From Angela Hewitt, Whippingham:

Every decade brings a new initiative for nature and the environment, Agenda 21, BAP (Biodiversity Action Plan) etc and now it is ‘re-wilding’.

Behind all of this is, I suspect, a group of nature gurus bored with nature, desperate for a nugget of excitement in a subject that has little new to offer. These gurus have travelled the world, taken a photo, made a film, written their book — now what?

Oh, I know, let’s bring the past back to the future and re-introduce some extinct species. Let’s re-wild Britain — including the IW.

I have recently read a beautiful little book by Simon Barnes, sports and nature commentator, called Re-wild Yourself. It is an easy and lyrical read. It gives the layman simple advice on how to get close to nature, safely. Right down to buying waterproof trousers.

It is a sad fact, and I speak from experience having spent the past 14 years heavily involved in nature, that, generally speaking, most people are frightened of nature. It bites, it stings, it is dirty and muddy and you might come out in a rash. When it comes to charity fundraising, nature is at the bottom of the list. Yet nature is now expected to save everyone from their mental health problems.

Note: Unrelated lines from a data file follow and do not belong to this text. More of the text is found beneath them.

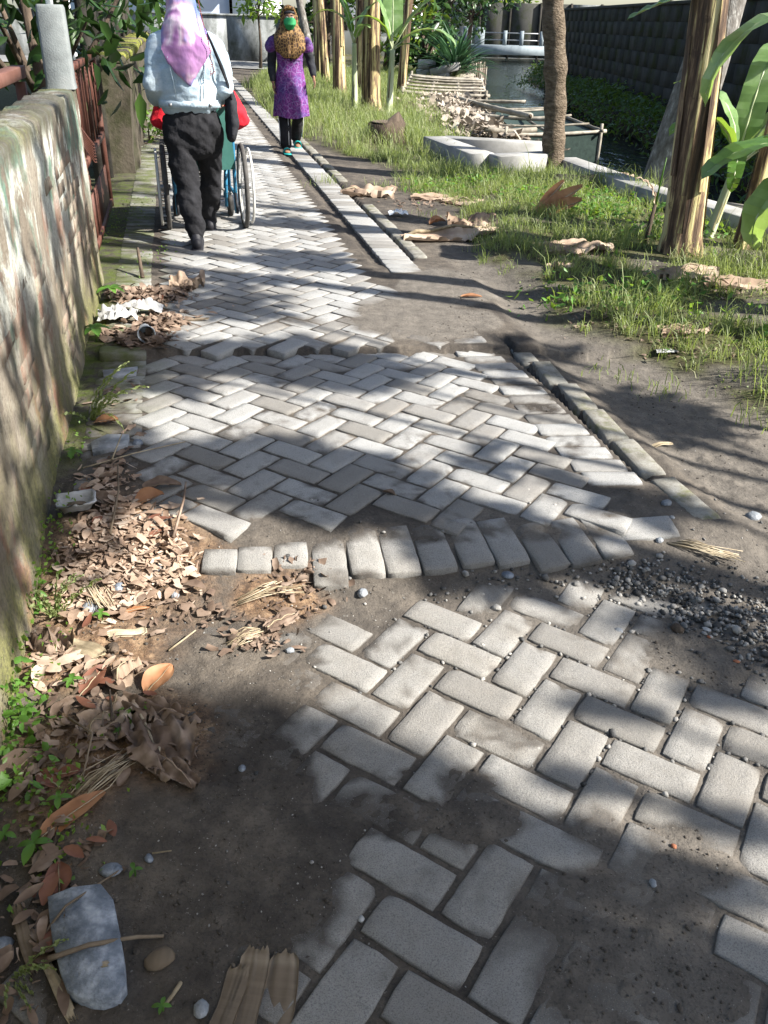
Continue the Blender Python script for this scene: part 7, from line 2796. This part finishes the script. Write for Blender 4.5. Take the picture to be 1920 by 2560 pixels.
dry_leaf('dry_leaf', 'large pale dry banana leaf with rolled folds on the edge of the track', 980, 512, .85, .30, .09, .42, 21)
dry_leaf('dry_leaf', 'dry banana leaf with upturned tip among the grass behind the largest one', 1020, 492, .42, .26, .13, .2, 22)
dry_leaf('dry_leaf', 'pale withered banana leaf sheet with raised spike in the middle of the grass', 1245, 556, .55, .26, .08, .3, 23)
dry_leaf('dry_leaf', 'dry leaf with torn end below the raised spike one', 1210, 585, .25, .16, .05, 1.0, 24)
dry_leaf('dry_leaf', 'dry banana leaf rolled at its left end before the thick banana plant', 1470, 612, .48, .22, .09, .15, 25)
dry_leaf('dry_leaf', 'grey dry banana leaf running to the right border', 1590, 638, .42, .18, .06, -.15, 26)
dry_leaf('dry_leaf', 'dry leaf clump lying on the far kerb stones', 795, 420, .5, .28, .09, -.1, 27)
dry_leaf('dry_leaf', 'flat dry leaf between the far kerb and the slab', 950, 430, .55, .18, .045, .1, 28)
dry_leaf('dry_leaf', 'dry leaf piece at the grass edge right of the far kerb clump', 1000, 440, .4, .2, .06, -.3, 29)
dry_leaf('dry_leaf', 'long dry banana leaf in front of the canal kerb', 1275, 408, .95, .30, .10, .35, 30)
dry_leaf('dry_leaf', 'grey dry leaf under the right border bushes', 1475, 725, .3, .16, .05, .3, 31)
for k, (u, v, az, sd) in enumerate(((1170, 462, 1.0, 1), (1185, 460, .55, 2), (1155, 464, 1.6, 3))):
    pass
fl = thing('fan_leaf', 'orange brown fan shaped dead leaf with deep lobes standing up in the grass', 'dry leaf', (*G(1160, 478)[:2], gz(*G(1160, 478)[:2])), 0.0)
for k, az in enumerate((.15, .55, .95, -.25)):
    n = 10
    L = (.36, .42, .36, .30)[k]
    V = []
    for i in range(n + 1):
        q = i / n
        w = .055 * math.sin(math.pi * (q * .9 + .08)) ** .8
        for j in (-1, -.5, 0, .5, 1):
            V.append((q * L * math.cos(az) - j * w * math.sin(az) * .5, .05 * k + j * w * .4, q * L * math.sin(az * .55 + .25) + j * w * math.cos(az) + .02 * abs(j)))
    F = [(5 * i + j, 5 * i + j + 1, 5 * i + j + 6, 5 * i + j + 5) for i in range(n) for j in range(4)]
    lb = link('lobe', np_mesh('lobe', V, F, True), MT['orangeleaf'], fl)
    MB().tube([tuple(V[5 * i + 2]) for i in range(0, n + 1, 2)], .004, 5).build('vein', MT['straw'], lb, True)

dry_leaf('crumpled_leaf', 'big crumpled brown leaf curled up in half shade left of the near paving', 345, 1615, .21, .17, .055, -.9, 41, 'crumple', 4, 'crumpled leaves in the lower left', cat='crumpled leaf')
dry_leaf('crumpled_leaf', 'brown leaf flap standing over the dark clod above the big crumpled one', 330, 1545, .19, .07, .045, -.35, 42, 'crumple', 2, 'crumpled leaves in the lower left', cat='crumpled leaf')
dry_leaf('crumpled_leaf', 'pale papery leaf sheet with a dark stick through it', 235, 1560, .14, .13, .03, 1.3, 43, 'drybanana', 3, 'crumpled leaves in the lower left', cat='crumpled leaf')
dry_leaf('crumpled_leaf', 'curled sunlit brown leaf roll at the wall below the litter heap', 110, 1400, .12, .10, .05, -.5, 44, 'crumple', 3, 'crumpled leaves in the lower left', cat='crumpled leaf')
dry_leaf('crumpled_leaf', 'pale leaf fold standing upright in the sun above the papery sheet', 275, 1468, .10, .06, .05, 1.2, 45, 'drybanana', 2, 'crumpled leaves in the lower left', cat='crumpled leaf')
dry_leaf('crumpled_leaf', 'star shaped torn leaf at the lower end of the big crumpled one', 375, 1680, .14, .06, .03, -.5, 46, 'crumple', 2, 'crumpled leaves in the lower left', cat='crumpled leaf')
dry_leaf('crumpled_leaf', 'pale leaf tangle on the earth before the near paving', 610, 1350, .12, .06, .018, .9, 47, 'crumple', 4, 'crumpled leaves in the lower left', cat='crumpled leaf')
dry_leaf('crumpled_leaf', 'upright pale leaf scraps at the right end of the wall foot heap', 405, 622, .20, .10, .10, .4, 48, 'drybanana', 3, 'crumpled leaves in the lower left', cat='crumpled leaf')


def bark_piece(label, u, v, L, W, az, seed, mat='wood', bend=.22, th=.006, group='pieces of dry bark', lift=.0, name='bark_piece'):
    r = np.random.RandomState(seed)
    p = G(u, v)
    n, m = 14, 12
    V = []
    for s_ in (0, 1):
        for i in range(n + 1):
            q = i / n
            for j in range(m + 1):
                f = j / m - .5
                w = W * (1 + .10 * math.sin(q * 7 + seed)) * (.85 if i in (0, n) else 1)
                e = r.uniform(-.05, .05) * L if i in (0, n) else 0
                rdg = .0035 * (fbm(np.array([f * 14 + seed]), np.array([q * 1.2]), 1.0, 3, seed)[0] - .5) * 2
                V.append(((q - .5) * L + e, f * w, bend * W * (.25 - f * f) + .006 * math.sin(q * 5 + seed) + lift * q + (th + rdg) * s_))
    k = m + 1
    N = (n + 1) * k
    F = [(N + i * k + j, N + (i + 1) * k + j, N + (i + 1) * k + j + 1, N + i * k + j + 1)[::-1] for i in range(n) for j in range(m)]
    F += [(i * k + j, i * k + j + 1, (i + 1) * k + j + 1, (i + 1) * k + j)[::-1] for i in range(n) for j in range(m)]
    for i in range(n):
        F += [(i * k, (i + 1) * k, N + (i + 1) * k, N + i * k), (i * k + m, N + i * k + m, N + (i + 1) * k + m, (i + 1) * k + m)]
    for j in range(m):
        F += [(j, N + j, N + j + 1, j + 1), (n * k + j, n * k + j + 1, N + n * k + j + 1, N + n * k + j)]
    o = link(name, np_mesh(name, V, F, True), MT[mat])
    o.location = (p[0], p[1], gz(p[0], p[1]) + .003)
    o.rotation_euler = (0, 0, az)
    return tag(o, label, 'bark piece', group)


bark_piece('split bark piece at the bottom edge, left one of three', 488, 2195, .17, .042, 1.40, 1)
bark_piece('split bark piece at the bottom edge, middle one of three', 532, 2180, .20, .048, 1.52, 2, lift=.004)
bark_piece('split bark piece at the bottom edge, right one of three', 602, 2180, .20, .052, 1.56, 3)
bark_piece('pale splintered wood piece in the sun beside the leaf roll', 185, 1410, .12, .05, -.5, 4, 'straw')
bark_piece('grey bark strip leaning near the foot of the slab stone', 55, 2030, .15, .022, 2.15, 5)
bark_piece('narrow pale bark strip on the left side of the slab stone', 122, 2130, .16, .018, 2.25, 6, 'straw')
bark_piece('flat grey wood strip lying below the litter heap', 275, 1372, .10, .028, .4, 7, 'straw')
bark_piece('square bit of bark lying on the upper left of the slab stone', 128, 2002, .03, .022, .3, 8, lift=.02)
bark_piece('brown flat wooden strip lying across the wall foot rubbish', 385, 692, .30, .03, .15, 9)
bark_piece('thin pale wooden strip above the brown flat one in the rubbish', 330, 685, .22, .018, .08, 10, 'straw')
bark_piece('pale wood chip on the slab stone', 215, 2113, .04, .012, .25, 11, 'straw', lift=.025)
bark_piece('pale wood chip lying on the track beside the kerb stones', 1430, 947, .12, .02, .5, 12, 'straw')


def stick(label, pts, r, mat='straw', dz=.006, group='loose sticks and straws'):
    P = []
    for (u, v, h) in pts:
        p = G(u, v)
        P.append(Vector((p[0], p[1], gz(p[0], p[1]) + dz + h)))
    o0 = P[0].copy()
    Q = []
    for i in range(len(P) - 1):
        for k in range(4):
            Q.append(P[i].lerp(P[i + 1], k / 4) - o0)
    Q.append(P[-1] - o0)
    o = MB().tube(Q, [r * (1 - .4 * i / len(Q)) for i in range(len(Q))], 6, wob=.1).build('stick', MT[mat], None, True)
    o.location = o0
    return tag(o, label, 'stick', group)


stick('straight pale stick lying on the earth above the orange leaf', [(365, 1410, .0), (425, 1440 - 60, .02)], .003)
stick('long thin stick crossing the upper corner of the slab stone', [(70, 2060, .0), (150, 1990, .036), (262, 1885, .0)], .003, 'wood')
stick('brown frayed stalk lying across the slab stone', [(112, 2100, .03), (200, 2075, .036), (300, 2040, .01), (355, 2032, .0)], .005, 'wood')
stick('dark knotty twig by the long reddish leaf', [(93, 1935, 0), (108, 1870, .0), (125, 1810, .004), (140, 1745, .0)], .004, 'darkbark')
stick('dark stick stuck through the pale papery sheet', [(248, 1590, .04), (244, 1530, .05)], .004, 'darkbark')
stick('thin straw lying over the left pavers by the edging', [(180, 1015, .01), (290, 985, .012), (400, 955, .004)], .003)
stick('thin straw rising beside the grey stone on the edging', [(243, 1000, .01), (268, 960, .05)], .003)
stick('curved dry stalk on the litter heap near the paving', [(240, 1165, .02), (262, 1100, .05), (258, 1030, .04)], .004, 'wood')
stick('dark bent strip rising at the right side of the litter heap', [(375, 1170, .01), (400, 1110, .05), (405, 1075, .06)], .005, 'crumple')
stick('curved dry pod near the slab stone', [(392, 2130, .0), (375, 2160, .006), (345, 2190, .0)], .004)
stick('pale straw beside the oval blue pebble', [(330, 1850, 0), (372, 1848, .004)], .002)
stick('brown stalk crossing the left shade below the seedlings', [(150, 1560, .004), (205, 1610, .02), (178, 1700, .0)], .003, 'wood')
stick('wooden stub standing on the edging above the wall foot heap', [(308, 560 + 40, .0), (303, 545 + 40, .14)], .014, 'darkbark')


def straw_bundle(label, u, v, L, az, n, seed, spread=.35):
    r = np.random.RandomState(seed)
    p = G(u, v)
    b = MB()
    for k in range(n):
        a = az + r.normal(0, spread * .4)
        l = L * r.uniform(.6, 1.1)
        o = r.normal(0, .012, 2)
        b.tube([(o[0] - math.cos(az) * L * .4, o[1] - math.sin(az) * L * .4, .004 + r.uniform(0, .01)), (o[0] * 1.5, o[1] * 1.5, .012 + r.uniform(0, .012)), (o[0] + math.cos(a) * l * .6, o[1] + math.sin(a) * l * .6, .003 + r.uniform(0, .008))], .0013, 4)
    o = b.build('straw_bundle', MT['straw'])
    o.location = (p[0], p[1], gz(p[0], p[1]))
    return tag(o, label, 'straw', 'bundles of dry fibres')


straw_bundle('pale bundle of dry fibres on the litter heap by the wall', 190, 1265, .20, 2.2 + math.pi, 40, 1)
straw_bundle('brush of dry fibres before the near paving', 535, 1380, .10, 3.9, 20, 2)
straw_bundle('tangle of brown dry fibres above the slab stone', 218, 1690, .15, 1.0, 26, 3)
straw_bundle('flat pale fibres at the end of the last kerb stone', 1500, 1185, .22, -.4, 30, 4)
straw_bundle('dry fibres scattered over the border course', 570, 1290, .2, .6, 16, 5, .9)

# white plastic rubbish
def wrap(label, u, v, L, W, H, az, seed, name, cat, mat='paper'):
    r = np.random.RandomState(seed)
    p = G(u, v)
    n, m = 16, 12
    V = []
    for i in range(n + 1):
        for j in range(m + 1):
            q, f = i / n - .5, j / m - .5
            h = fbm(np.array([q * 3 + seed]), np.array([f * 3]), 1.6, 4, seed)[0]
            V.append((q * L * (1 + .3 * (h - .5)), f * W * (1 + .5 * (fbm(np.array([q * 4]), np.array([seed + 3.]), 1, 2, 5)[0] - .5)), H * (.9 * h + .9 * abs(fbm(np.array([q * 6 + seed]), np.array([f * 5 + 2.]), 1.0, 3, seed + 4)[0] - .5) * 2) * (1.05 - 1.6 * (q * q + f * f))))
    k = m + 1
    F = [(i * k + j, i * k + j + 1, (i + 1) * k + j + 1, (i + 1) * k + j) for i in range(n) for j in range(m)]
    o = link(name, np_mesh(name, V, F, False), MT[mat])
    o.location = (p[0], p[1], gz(p[0], p[1]) + .012)
    o.rotation_euler = (0, 0, az)
    return tag(o, label, cat)


wrap('crumpled dirty white plastic wrapper, left one on the wall foot heap', 258, 690, .20, .16, .07, .2, 1, 'plastic_wrapper', 'wrapper')
wrap('twisted white paper lying on top of the wall foot heap', 305, 675, .24, .09, .07, .1, 2, 'paper_scrap', 'paper')
wrap('scrap of white paper on the mossy edging behind the walking shoe', 395, 620 - 0, .10, .05, .01, .1, 3, 'paper_scrap', 'paper')
wrap('small purple wrapper under the right border bushes', 1440, 760, .12, .05, .02, .1, 4, 'plastic_wrapper', 'wrapper')
wrap('clear plastic scrap lying in the grass by the track', 860, 555 - 90, .16, .08, .05, .1, 5, 'plastic_wrapper', 'wrapper', 'cup')
p = G(295, 718)
cupo = thing('plastic_cup', 'frosted plastic cup lying on its side in the wall foot heap', 'cup', (p[0] + .06, p[1] - .06, gz(p[0], p[1]) + .045), .35)
V = []
for i, (z, q) in enumerate(((0, .026), (.004, .030), (.075, .040), (.08, .043), (.08, .040), (.073, .0375), (.006, .027))):
    for j in range(14):
        a = 2 * math.pi * j / 14
        V.append((q * math.cos(a), z, q * math.sin(a)))
F = [(14 * i + j, 14 * i + (j + 1) % 14, 14 * i + 14 + (j + 1) % 14, 14 * i + 14 + j) for i in range(6) for j in range(14)] + [tuple(range(14)), tuple(range(97, 83, -1))]
o = link('shell', np_mesh('shell', [(x, -y, z) for x, y, z in V], F, True), MT['cup'], cupo)
MB().torus((0, -.08, 0), .042, .0025, (0, 1, 0), 18, 5).build('lip', MT['cup'], cupo, True)
p = G(168, 1105)
tr = thing('plastic_tray', 'dirty white crumpled tray with earth in it on the leaf heap beside the wall', 'tray', (p[0], p[1], gz(p[0], p[1]) + .022), .35)
b = MB()
n = 16
rr_ = random.Random(4)
V = []
for i, (k, z) in enumerate(((.55, 0), (.66, .004), (.88, .032), (1.0, .034), (1.0, .030), (.86, .026), (.60, .006))):
    for j in range(n):
        a = 2 * math.pi * j / n
        c, s_ = math.cos(a), math.sin(a)
        q = 1 / max(abs(c), abs(s_)) ** .7
        V.append((.062 * k * c * q * (1 + rr_.uniform(-.08, .08)), .048 * k * s_ * q * (1 + rr_.uniform(-.08, .08)), z + rr_.uniform(-.004, .006)))
F = [(n * i + j, n * i + (j + 1) % n, n * i + n + (j + 1) % n, n * i + n + j) for i in range(6) for j in range(n)] + [tuple(range(n - 1, -1, -1)), tuple(6 * n + j for j in range(n))]
link('shell', np_mesh('shell', V, F, True), MT['paper'], tr)
MB().sphere((0, 0, .006), (.036, .028, .012), 10, 6).build('earth_filling', MT['wood'], tr)
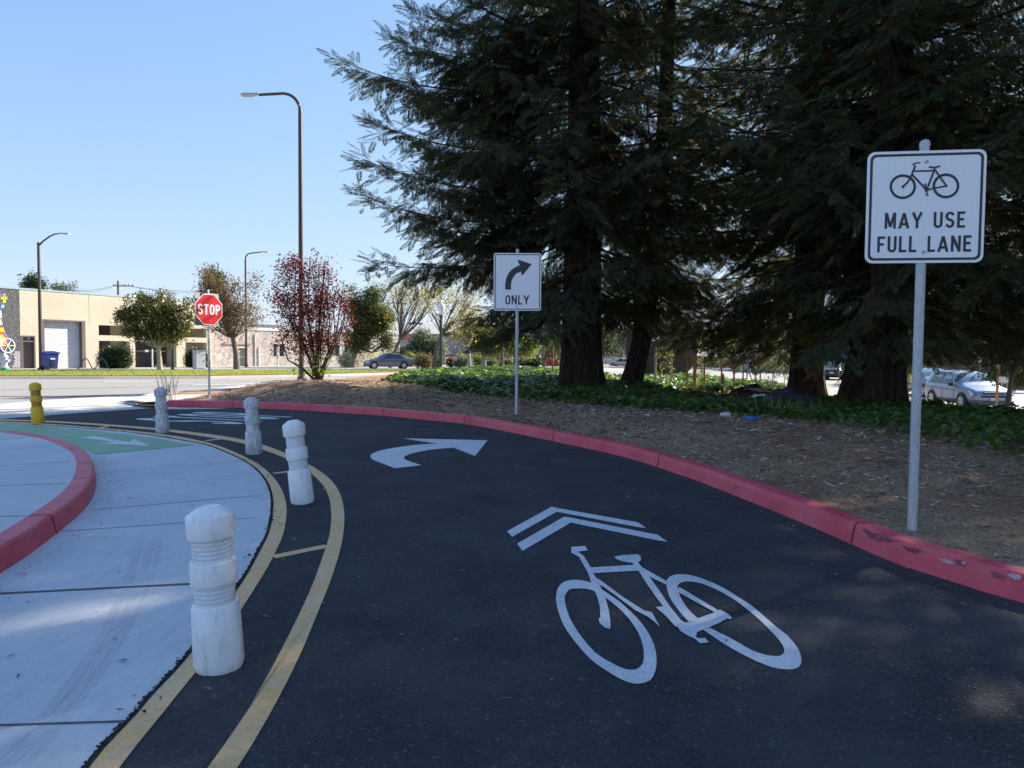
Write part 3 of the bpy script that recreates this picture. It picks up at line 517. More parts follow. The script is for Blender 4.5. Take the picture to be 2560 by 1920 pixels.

It is not easy to eradicate the fear of nature when I hear a father telling his daughter to do as she is told or the spider will get her. Or another father telling his children to not go near the water to do some pond dipping because it is dirty. The last thing we naturalists should do is add to those fears.

Re-wilding Britain means the reintroduction of wolves and lynx, golden eagles and to the IW the white-tailed eagle. No matter how much the re-wilders claim they will not cause harm, try telling that to the already frightened.

Re-wilders use the word persecution a great deal and, indeed, to great effect. There are constant stories about the persecution of wildlife in Africa and yet last week we heard on national news that Botswana is going to re-commence the re-issue of licenses to cull elephants for pet food. Why?

Because there are too many. But let’s face it there will never be too many elephants, there were millions of them before ivory hunting. The problem is too many people. Wolves, lynx and eagles were eradicated from Britain as pests because they were a threat to farmers producing food for an increasing population that had to be fed. In 1811, the population of the IW was 22,000. Today it is 138,000 and growing — as it is throughout the UK.

Re-wilding Britain isn’t about the animals — incidentally none of these species are at risk. On the red list they are recorded as “of least concern”. Re-wilding Britain is about nature gurus needing something to do.

So I worry. Re-wilding Britain with these animals makes me fear for the animals. I think you can see where I am going with this discussion. As the wolves, lynx and eagles increase in population they will become pests and like the elephants of Botswana English Nature (the body that issues licences to destroy dormouse habitats) will be issuing licences to cull these innocent creatures forced into a country where they are feared and didn’t ask for it.